▶ _Stated task_:
Return every line of the material exactly.

▶ _Collected data_:
_ _ _ _ _ _ _
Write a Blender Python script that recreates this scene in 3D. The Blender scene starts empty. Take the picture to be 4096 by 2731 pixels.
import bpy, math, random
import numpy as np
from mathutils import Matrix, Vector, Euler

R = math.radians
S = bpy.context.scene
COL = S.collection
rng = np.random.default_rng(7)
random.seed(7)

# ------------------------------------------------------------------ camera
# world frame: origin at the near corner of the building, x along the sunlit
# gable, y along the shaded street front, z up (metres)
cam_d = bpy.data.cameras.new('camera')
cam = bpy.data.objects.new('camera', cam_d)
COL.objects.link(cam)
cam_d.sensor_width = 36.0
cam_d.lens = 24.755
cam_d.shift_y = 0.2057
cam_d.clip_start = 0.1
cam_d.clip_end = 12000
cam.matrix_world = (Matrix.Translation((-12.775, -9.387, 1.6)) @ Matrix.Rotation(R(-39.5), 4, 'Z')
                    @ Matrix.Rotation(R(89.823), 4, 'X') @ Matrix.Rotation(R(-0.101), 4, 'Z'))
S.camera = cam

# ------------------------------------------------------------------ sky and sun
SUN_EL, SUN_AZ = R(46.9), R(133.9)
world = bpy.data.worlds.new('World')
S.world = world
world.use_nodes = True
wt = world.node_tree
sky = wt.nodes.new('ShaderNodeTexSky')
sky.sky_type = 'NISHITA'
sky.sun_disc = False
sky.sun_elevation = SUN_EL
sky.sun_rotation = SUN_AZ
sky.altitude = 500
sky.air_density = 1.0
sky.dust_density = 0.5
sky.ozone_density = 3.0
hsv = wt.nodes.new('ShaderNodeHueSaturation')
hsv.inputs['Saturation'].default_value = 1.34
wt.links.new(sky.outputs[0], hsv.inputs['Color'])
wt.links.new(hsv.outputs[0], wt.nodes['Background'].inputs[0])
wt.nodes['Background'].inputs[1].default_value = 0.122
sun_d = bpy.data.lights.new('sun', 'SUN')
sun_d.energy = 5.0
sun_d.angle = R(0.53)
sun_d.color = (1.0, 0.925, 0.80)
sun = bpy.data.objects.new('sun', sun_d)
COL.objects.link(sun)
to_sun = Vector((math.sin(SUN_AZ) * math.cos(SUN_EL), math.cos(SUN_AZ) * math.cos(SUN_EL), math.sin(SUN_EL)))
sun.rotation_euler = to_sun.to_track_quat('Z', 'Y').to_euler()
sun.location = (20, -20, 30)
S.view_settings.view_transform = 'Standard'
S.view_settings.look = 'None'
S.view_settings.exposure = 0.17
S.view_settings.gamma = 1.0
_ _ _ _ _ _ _
▶ _Worked solution_:
Write a Blender Python script that recreates this scene in 3D. The Blender scene starts empty. Take the picture to be 4096 by 2731 pixels.
import bpy, math, random
import numpy as np
from mathutils import Matrix, Vector, Euler

R = math.radians
S = bpy.context.scene
COL = S.collection
rng = np.random.default_rng(7)
random.seed(7)

# ------------------------------------------------------------------ camera
# world frame: origin at the near corner of the building, x along the sunlit
# gable, y along the shaded street front, z up (metres)
cam_d = bpy.data.cameras.new('camera')
cam = bpy.data.objects.new('camera', cam_d)
COL.objects.link(cam)
cam_d.sensor_width = 36.0
cam_d.lens = 24.755
cam_d.shift_y = 0.2057
cam_d.clip_start = 0.1
cam_d.clip_end = 12000
cam.matrix_world = (Matrix.Translation((-12.775, -9.387, 1.6)) @ Matrix.Rotation(R(-39.5), 4, 'Z')
                    @ Matrix.Rotation(R(89.823), 4, 'X') @ Matrix.Rotation(R(-0.101), 4, 'Z'))
S.camera = cam

# ------------------------------------------------------------------ sky and sun
SUN_EL, SUN_AZ = R(46.9), R(133.9)
world = bpy.data.worlds.new('World')
S.world = world
world.use_nodes = True
wt = world.node_tree
sky = wt.nodes.new('ShaderNodeTexSky')
sky.sky_type = 'NISHITA'
sky.sun_disc = False
sky.sun_elevation = SUN_EL
sky.sun_rotation = SUN_AZ
sky.altitude = 500
sky.air_density = 1.0
sky.dust_density = 0.5
sky.ozone_density = 3.0
hsv = wt.nodes.new('ShaderNodeHueSaturation')
hsv.inputs['Saturation'].default_value = 1.34
wt.links.new(sky.outputs[0], hsv.inputs['Color'])
wt.links.new(hsv.outputs[0], wt.nodes['Background'].inputs[0])
wt.nodes['Background'].inputs[1].default_value = 0.122
sun_d = bpy.data.lights.new('sun', 'SUN')
sun_d.energy = 5.0
sun_d.angle = R(0.53)
sun_d.color = (1.0, 0.925, 0.80)
sun = bpy.data.objects.new('sun', sun_d)
COL.objects.link(sun)
to_sun = Vector((math.sin(SUN_AZ) * math.cos(SUN_EL), math.cos(SUN_AZ) * math.cos(SUN_EL), math.sin(SUN_EL)))
sun.rotation_euler = to_sun.to_track_quat('Z', 'Y').to_euler()
sun.location = (20, -20, 30)
S.view_settings.view_transform = 'Standard'
S.view_settings.look = 'None'
S.view_settings.exposure = 0.17
S.view_settings.gamma = 1.0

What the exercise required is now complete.